Cryptocurrencies cannot do that, he says.

“Bitcoin, in particular, has had, I think, three hyperinflation episodes this year,” he said. “That is to say its ability to purchase goods has dropped more than 25% in the course of a week. That is not a particularly stable store of value.

“Cryptocurrencies are, at the moment, universally treated as assets, not as currencies, for tax purposes.”

He added: “What that means is that if the price of bitcoin rises against the pound sterling and I cash in, I am liable to capital-gains tax on the appreciation of the currency. If the value of sterling rises 20% against the US dollar, then I am not liable to capital-gains tax on that appreciation.”


Comments

    The inflation side of it is what worries me. Nobody cares when inflation is pushing the value up, but it goes down as well. A month ago it went from about $7200 to $5700 in a week, then rebounded to over $8000. Great if you get them at that low point (note: its more than doubled since then), not so great if you got them a week before.

    Alternatively, the increase in value would also mean any periodic bills are increasing at the same rate. Rent, mortgage, even phone bill, expressed in bitcoins, would mean they would have doubled in the last month.

    It cuts both ways, and that makes it problematic. If you only look at the positives, you're only looking at half the equation.
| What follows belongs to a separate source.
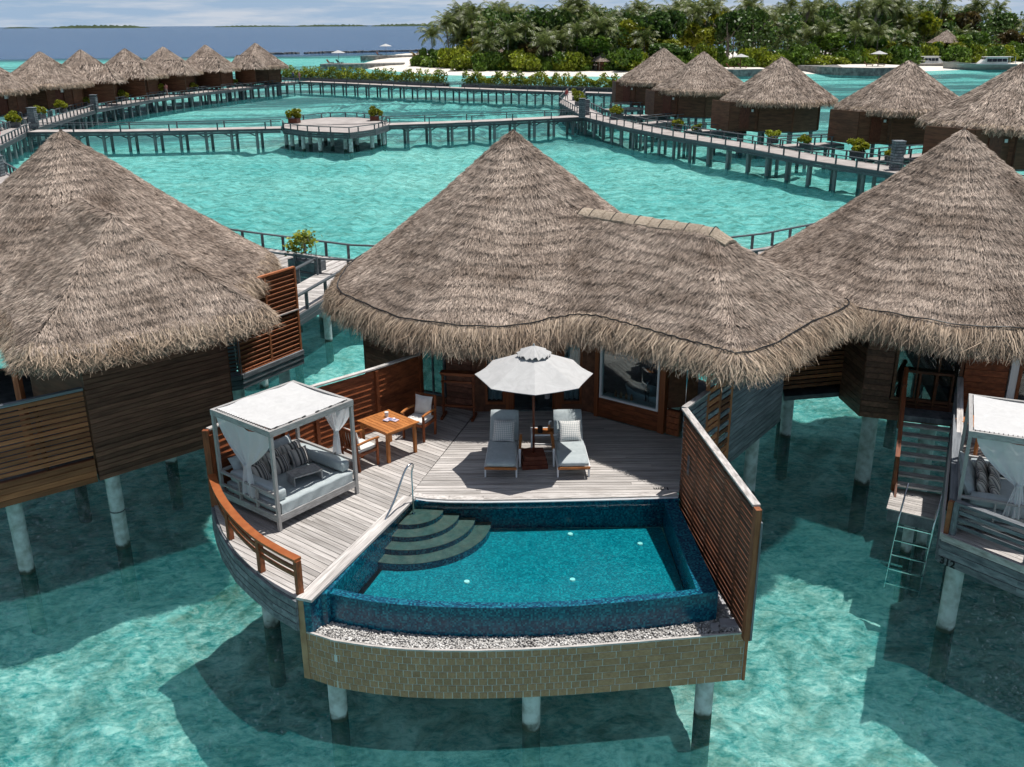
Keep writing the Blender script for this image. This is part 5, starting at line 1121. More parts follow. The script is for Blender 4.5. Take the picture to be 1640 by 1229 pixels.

    So he's crying foul because it needs to be taxed and thinks a Fiat-based currency, which is literally based on printing money with nothing to back it, is superior? The current system is going to fall flat on its face sooner or later and then we'll need something to replace it. My bet is Cryptocurrency, or something similar, will be that replacement. Also, most people exchange their cryptocurrency via legitimate dedicated banks, at least I do anyway and it is taxed.

      He didn't say it needed to be taxed - it was that no government agency will accept it to pay taxes. And taxes account for a large proportion of the general flow of money around the economy. So it's hard to keep an economy moving if your currency can't be used.

      Fiat isn't ideal either. But at least it's controllable. When the economy is stagnant, more money can be issued/printed. Conversely, then the inflation is too high, interest rates can be increased. So the "value" of the currency is more stable. Stability creates confidence ... one aspect of the Fiat (i.e. Latin for faith).

      The other aspect is of Fiat is that, at any time, we can convert our wealth into something shiny and tangible (exploiting human psychology). Paper money is also just a representation for the real thing: gold. UK banknotes did (perhaps still do) have on them "I promise to pay the bearer on demand the sum of ..." since they were originally receipts for depositing gold with the Bank of England.

        I still think our current Fiat-based economy is seriously flawed. You only have to look at the last economic break down to see how knife-edge balanced it is right now. Cryptocurrency or similar is the way forward.

        Does that not all depend on the specific economy in question? Fiat can get WAY out of control! Have a look at countries like Zimbabwe or Venezuela. Their stories of hyperinflation are frightening (There's lots more through history too).
        A colleague of mine was born and lived in Zim until his family moved to Aus to escape the troubles there. He said even when they used USD that got inflated. He said one day you would go to a store and pay $5USD for a box of cereal. The next day they would charge $50USD and there's nothing you could do about it.
        I guess my point is that any economy is highly complex and susceptible to volatility.

      Actually taxation and productivity back fiat based currency whereas bitcoin is an artificial return to the gold standard among other things.

    Technically there's nothing stopping governments issuing and controlling virtual currencies. In a manner of speaking they sort of already do. Most transactions these days (including those to and from the ATO) involve no transfer of physical currency whatsoever.

    And fiat currencies are hardly immune to hyperinflation. The crux is the availability of an escape such as pegging to a stable currency/gold standard, interest rate manipulation, and so on. In the absence of such a controlling mechanism, Bitcoin can be expected to have a hard crash at some point.